Gil Scott-Heron once said that America wants nostalgia; “they want to go back as far as they can—even if it’s only as far as last week—not to face now or tomorrow, but to face backwards.” Sadly, folks don’t want to face backward enough to learn from history. They’d rather lie—and force teachers to lie—because nostalgia feels good; learning hard lessons does not.
Learning hard lessons requires a change in one’s behavior. There is no call for the redistribution of wealth, no call for reparations for Black people, no call for universal income, no call for universal health care, and no call for a truly multiracial democracy because not enough people want it. Apparently, the evidence from 248 years of whiteness, settler colonialism, genocide, anti-Black and capitalist racism, isn’t enough of a deterrent.
Many believed that the election of Barack Obama to the presidency meant America had turned a corner. That, in 2008, the Obama victory meant the dawn of a new morning in America; a post-racial morning where once and for all racialized people would be judged by the content of their character and not by the color of their skin.
A morning where the use of the word colorblindness wasn’t justification for ignoring the stigma and injustices attached to one with more melanin in their skin.
A morning where, for once, African Americans, particularly those Langston Hughes called the “low-down folks,” believed they would be heard, not simply tolerated.

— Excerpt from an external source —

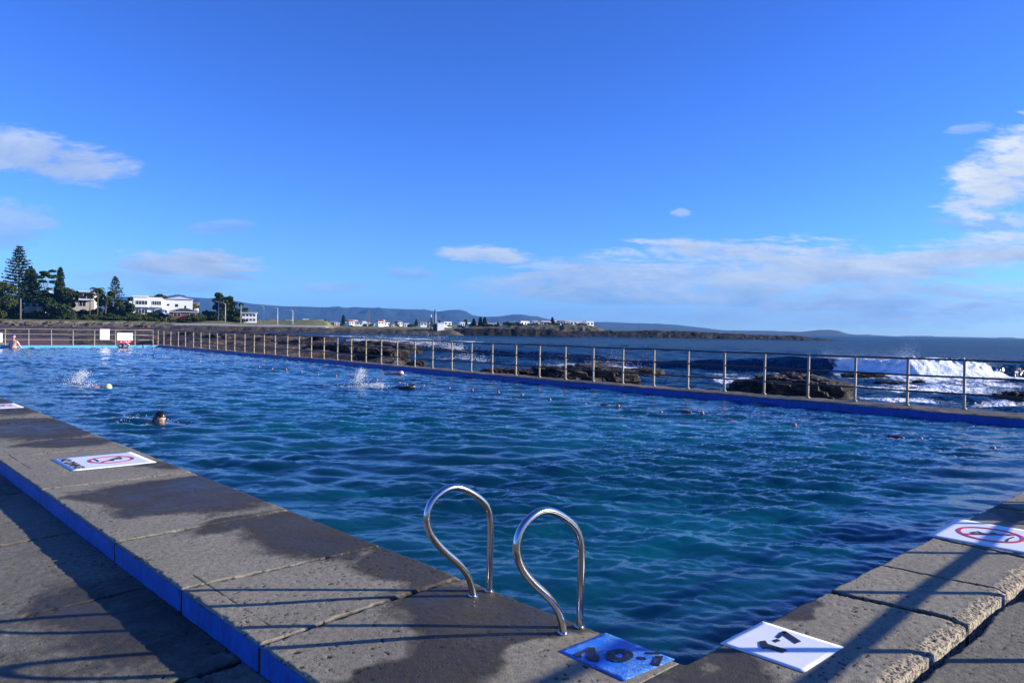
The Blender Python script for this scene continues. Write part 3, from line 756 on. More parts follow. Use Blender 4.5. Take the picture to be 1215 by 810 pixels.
extra = [(float(post_x(y)), y, 0, .92) for y in (-5.0, -3.6, -2.2, -.9, .45, 1.75, 2.95)]
fp = extra + [p for p in fp]
fence_line('pipe_fence', 'long pipe fence with tan posts and dark rails along the sea wall', fp, [.28, .585, .90], .027, .0185, M_POST, M_RAIL, -.05)
ex_px = [6, 34, 61, 86.6, 112, 137, 160, 181.5]
FE_Y = 50.9
ep = []
for x in [-60, -36, -14] + ex_px:
    r = ray(x, 400); t_ = FE_Y / r[1]; ep.append((r[0] * t_, FE_Y, -.01, .93))
efence = fence_line('pipe_fence', 'pale pipe fence behind the swimmers along the far end of the pool', ep, [.31, .62, .92], .032, .020, M_LRAIL, M_LRAIL, -.05)
# fence out of frame on the right whose rails and posts throw the long shadows on the wall
nf = [(2.0 + 1.04 * i + .02, .10 + .055 * (2.0 + 1.04 * i - 4), -.045, .93) for i in range(-3, 12)]
nf = [(x + .585, y, z, h) for x, y, z, h in nf]
nfence = fence_line('pipe_fence', 'pipe fence on the landward side throwing long shadows over the wall', nf, [.285, .60, .92], .024, .024, M_POST, M_RAIL, -.05)
b = MB(); b.box((-.42, -.012, -.28), (.42, .012, .28)); sb = b.build('shadow_board', M_WHITE, nfence); sb.location = Vector((8.35, .10 + .055 * 4.3 - .03, .56)) - Vector(nfence.location)  # unseen board added to cast the broad shadow past the sign

# signs on the end fence
def fence_sign(x0, x1, y0, y1, label, red=False):
    p0 = ray(x0, y1); t0 = (FE_Y - .05) / p0[1]; a = p0 * t0; p1 = ray(x1, y0); t1 = (FE_Y - .05) / p1[1]; c_ = p1 * t1
    w = c_[0] - a[0]; h = c_[2] - a[2]
    R = empty('notice_sign', (a[0], FE_Y - .05, a[2] + CAM_H)); tag(R, label, 'sign')
    b = MB(); b.box((0, -.012, 0), (w, .012, h)); b.build('panel', M_WHITE, R)
    if red:
        b = MB(); b.box((.0, -.02, 0), (w, -.013, h * .30)); b.build('red_band', M_RED, R)
        b = MB()
        for zz, x_0, x_1 in ((.80, .22, .62), (.52, .12, .30), (.52, .36, .92), (.64, .4, .8)): b.box((w * x_0, -.018, h * zz - .025), (w * x_1, -.0125, h * zz + .025))
        b.build('print', M_GREYP, R)
        b = MB()
        for x_0, x_1 in ((.08, .28), (.36, .62), (.7, .82)): b.box((w * x_0, -.026, h * .11), (w * x_1, -.0205, h * .18))
        b.build('print', M_WHITE, R)
    return R
fence_sign(118.5, 130, 390.5, 403, 'blank white upright notice on the end fence')
fence_sign(139, 157.5, 395, 407, 'white notice with a red lower band on the end fence', True)
fence_sign(-9, 3, 395, 406, 'white notice at the photo edge on the end fence')

# ------------------------------------------------------------------ lane rope
LR_X = 11.97
m_fl = plain('faded float', (.55, .22, .17), .5, 0, .2, 30); m_rope = plain('red lane rope', (.32, .03, .035), .6, 0, .3, 30)
ropeo = empty('lane_rope', (LR_X, 3.0, POOL_Z)); tag(ropeo, 'red lane rope with pale round floats lying across the pool', 'lane rope')
ys_ = np.arange(1.9, 50.2, .25)
hz = pool_z(np.full_like(ys_, LR_X), ys_, np.ones_like(ys_) * .6)[2]
b = MB(); b.tube([(.05 * math.sin(y * .5), y - 3.0, z - POOL_Z - .014) for y, z in zip(ys_, hz)], .013, 7); b.build('rope', m_rope, ropeo, True)
b = MB(); b.ball((0, 0, 0), .042, .75, 1.0, .8, 10, 7); fm_ = b.mesh('float', True); fm_.materials.append(m_fl)
b = MB(); b.ball((0, 0, 0), .05, .8, 2.6, .5, 10, 7); fm2 = b.mesh('float', True); fm2.materials.append(m_rope)
for i, y in enumerate([3.0, 3.93, 4.84, 5.85, 6.73, 7.58, 8.47, 9.5, 10.37, 11.41, 12.3, 13.13, 14.09, 15.0] + list(np.arange(16.1, 49.5, 1.08))):
    z = float(pool_z(np.array([LR_X]), np.array([y]), np.array([.6]))[2][0])
    f_ = link('float', fm_, None, ropeo); f_.location = (.05 * math.sin(y * .5), y - 3.0, z - POOL_Z + .012)
    if i in (0, 1, 2, 4, 5, 7, 8): 
        f2 = link('disc_float', fm2, None, ropeo); f2.location = (.05 * math.sin(y * .5), y - 3.0 + .34, z - POOL_Z + .004)


# ------------------------------------------------------------------ rocks
def rock_mat(name, lo, mid, hi, scale=1.0, rough=.75):
    m, t = mat(name); v = t.pos((1, 1, 2.2))
    n = t.noise(v, .9 * scale, 7, .65, .4); n2 = t.noise(v, 5 * scale, 5, .65)
    c = t.ramp(n, [(.34, lo), (.5, mid), (.64, hi)])
    c = t.mix(t.ramp(n2, [(.35, .75), (.6, 0.0)]), c, lo)
    t.out(c, rough, 0, t.bump(t.mix(.5, n, n2), .9, .25 / scale)); return m
M_ROCK = rock_mat('wet brown rock', (.006, .005, .005), (.030, .021, .015), (.125, .080, .052), 1.6)
M_SHELF = rock_mat('rock shelf', (.004, .004, .004), (.035, .025, .018), (.20, .13, .085), .7)
M_BANKR = rock_mat('bank boulders', (.05, .036, .026), (.13, .095, .065), (.27, .21, .15), 1.2)
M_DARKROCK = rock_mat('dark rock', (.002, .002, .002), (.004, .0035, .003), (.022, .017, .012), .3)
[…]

Sadly, that morning never came.
Rather, it was simply morning again in America. The same was true after the election of 2024. It was a morning all too familiar to the souls of Black folk and the souls of other folk subject to the wages of whiteness. Too many people remain fast asleep because they’ve been told to reject wokeness. I suspect the next four years will show us if America will wake up or if it will die in its sleep. But the writers within this issue of The Progressive, including myself, are hopeful it will assist with a new great awakening.